16 July 2013

Review: Pacific Rim

 The concept of monsters and giant robots bashing each other is certainly not new (Godzilla, several anime shows, etc.), but Pacific Rim has a secret weapon up its sleeve: Guillermo del Toro. Every picture Del Toro makes is infused with an enthusiasm for creatures and fantastical elements that could only come from the mind of the man who brought us Pan's Labyrinth, Hellboy and Cronos.

In the year 2020, a collision of techtonic plates in the Pacific has created a breach in the Earth's crust releasing massive beasts called the "kaiju" that plague cities around the world. To combat the threat, humans build gigantic mechas (named jaegers) in hopes that they can ward off the monsters threatening humanity. Instead of remote operation, these mechas can only be operated by two pilots mentally linked in "drift space".

(As a quick aside, as cool as it looks for two people to pilot the jaegers, but why a robot needs a human to act out a punch in this age of remote control warfare is just a little puzzling.)

The Jaegers prove to only delay the destruction a little longer and in the midst of the chaos, world leaders decide to shelter themselves inside kaiju-proof compounds. It goes without saying that these kaiju-proof compounds work in name only and with the jaegers out of operation, there aren't many options left.

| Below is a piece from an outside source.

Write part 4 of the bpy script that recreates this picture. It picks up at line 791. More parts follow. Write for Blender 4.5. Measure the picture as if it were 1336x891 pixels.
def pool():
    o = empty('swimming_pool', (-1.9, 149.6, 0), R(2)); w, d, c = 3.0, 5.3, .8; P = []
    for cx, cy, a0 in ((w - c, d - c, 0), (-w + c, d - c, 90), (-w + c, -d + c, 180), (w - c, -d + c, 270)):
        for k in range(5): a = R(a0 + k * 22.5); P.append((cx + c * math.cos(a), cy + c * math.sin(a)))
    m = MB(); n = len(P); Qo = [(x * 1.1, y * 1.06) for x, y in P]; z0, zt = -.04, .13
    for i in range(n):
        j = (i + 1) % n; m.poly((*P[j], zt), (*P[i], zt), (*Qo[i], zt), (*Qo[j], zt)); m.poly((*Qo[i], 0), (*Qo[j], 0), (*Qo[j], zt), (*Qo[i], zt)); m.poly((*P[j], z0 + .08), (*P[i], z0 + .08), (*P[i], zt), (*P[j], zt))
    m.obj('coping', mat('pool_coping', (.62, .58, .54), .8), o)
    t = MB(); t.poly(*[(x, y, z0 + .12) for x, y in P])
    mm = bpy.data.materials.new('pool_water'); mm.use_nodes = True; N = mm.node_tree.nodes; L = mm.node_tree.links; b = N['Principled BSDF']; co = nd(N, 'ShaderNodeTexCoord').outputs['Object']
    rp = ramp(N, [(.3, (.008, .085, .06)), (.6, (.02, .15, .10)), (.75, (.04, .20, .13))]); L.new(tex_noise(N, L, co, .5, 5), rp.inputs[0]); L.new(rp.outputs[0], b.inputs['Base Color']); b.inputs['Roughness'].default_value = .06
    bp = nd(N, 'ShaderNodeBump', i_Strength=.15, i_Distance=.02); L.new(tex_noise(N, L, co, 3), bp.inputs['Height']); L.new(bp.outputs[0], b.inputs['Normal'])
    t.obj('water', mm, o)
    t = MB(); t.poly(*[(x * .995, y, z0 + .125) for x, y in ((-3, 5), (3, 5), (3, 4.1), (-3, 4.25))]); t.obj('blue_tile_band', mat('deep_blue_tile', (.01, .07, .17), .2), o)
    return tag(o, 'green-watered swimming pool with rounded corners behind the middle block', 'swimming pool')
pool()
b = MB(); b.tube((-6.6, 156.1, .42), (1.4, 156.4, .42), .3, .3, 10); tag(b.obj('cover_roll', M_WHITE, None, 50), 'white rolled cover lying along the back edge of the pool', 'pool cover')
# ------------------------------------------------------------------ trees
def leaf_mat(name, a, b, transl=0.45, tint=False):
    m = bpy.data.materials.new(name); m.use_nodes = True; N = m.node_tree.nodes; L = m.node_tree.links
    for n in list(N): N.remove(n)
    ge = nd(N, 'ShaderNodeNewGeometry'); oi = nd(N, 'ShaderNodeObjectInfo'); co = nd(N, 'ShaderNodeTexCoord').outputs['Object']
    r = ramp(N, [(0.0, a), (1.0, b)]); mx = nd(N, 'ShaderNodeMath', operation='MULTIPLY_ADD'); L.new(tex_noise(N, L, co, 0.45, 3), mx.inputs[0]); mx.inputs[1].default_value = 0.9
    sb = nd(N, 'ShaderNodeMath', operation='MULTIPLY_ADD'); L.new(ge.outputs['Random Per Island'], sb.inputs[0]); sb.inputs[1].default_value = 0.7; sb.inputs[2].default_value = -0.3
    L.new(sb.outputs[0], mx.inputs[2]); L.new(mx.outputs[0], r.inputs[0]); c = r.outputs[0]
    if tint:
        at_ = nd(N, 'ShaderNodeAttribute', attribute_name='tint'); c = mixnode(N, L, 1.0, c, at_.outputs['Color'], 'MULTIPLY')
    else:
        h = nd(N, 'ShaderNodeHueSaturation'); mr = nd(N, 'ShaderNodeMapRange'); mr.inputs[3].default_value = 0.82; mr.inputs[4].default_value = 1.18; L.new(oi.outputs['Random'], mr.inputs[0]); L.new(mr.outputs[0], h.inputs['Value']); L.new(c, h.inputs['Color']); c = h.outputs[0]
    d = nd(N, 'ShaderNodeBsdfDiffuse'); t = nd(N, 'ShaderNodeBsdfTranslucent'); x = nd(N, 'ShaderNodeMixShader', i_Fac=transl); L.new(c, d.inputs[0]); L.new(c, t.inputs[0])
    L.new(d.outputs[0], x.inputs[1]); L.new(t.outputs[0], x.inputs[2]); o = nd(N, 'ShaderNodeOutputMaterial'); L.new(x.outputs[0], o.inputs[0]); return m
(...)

Marshal Stacker Pentecost (Idris Elba) crafts a plan to use nukes to close the breach from the inside. To do so, he needs to convince former jaeger pilot Raleigh Beckett (Charlie Hunnam), to end a self-enforced exile and partner up with Pentecost's assistant, Mako (Rinko Kikuchi). Even if Pentecost manages to bring Raleigh onboard, the odds look slim, the only weapon at their disposal is an obsolete jaeger.

It was proposed by critics that the thrill of Pacific Rim would be less palpable because of the Transformers series, but those critics were very wrong. The fight scenes are beautifully choreographed, with each kaiju battle unique in its aesthetic, placing the audience right into the heart of the action. Everything is shot cleanly, without any of the shaky-cam mess or the extreme close-ups that diminish the grand scale with which everything unfolds. So thanks should be given to del Toro's regular cinematography Guillermo Navarro as well as editors John Gilroy and Peter Amundson for capturing the essence of a movie featuring giant robots should be.

Pacific Rim doesn't just shine in its action, but it also beats Transformers in another aspect where that franchise failed: humanity. The human factor that was completely missing in Michael Bay's efforts, is available in abundance with their central cast proving to be very capable in creating characters worth caring about. del Toro's picture succeeds because Charlie Hunnam, Rinko Kikuchi and Idirs Elba take characters frequented in many pictures and layer them with charm, warmth and unity. When an audience is watching robots beat up monsters it's easy to forget the human stakes involved, but with this talented cast, that is never a worry.

That's not to say the film works completely. Years worth of character backgrounds and initial battles are fit into a 20 minute prologue and while that part works fine, the rhythm is lost afterward. Leaving sags during the film where it feels like del Toro is just following a blueprint with story elements feeling too similar to moments other big-budget flicks. Luckily, the highlight of the action sequences and the cast outweigh any of those problems.

Traditionally, Guillermo del Toro films tend to be more rewarding when they are on a more intimate scale, but Pacific Rim is... not really intimate. Still, with all that spectacle onscreen, it's hard to take in this clash of mechanical and monstrous titans without enjoying yourself. Monster movies like this are seldom seen anymore, but del Toro's child-like glee offers a promise to the audience: you will have a blast.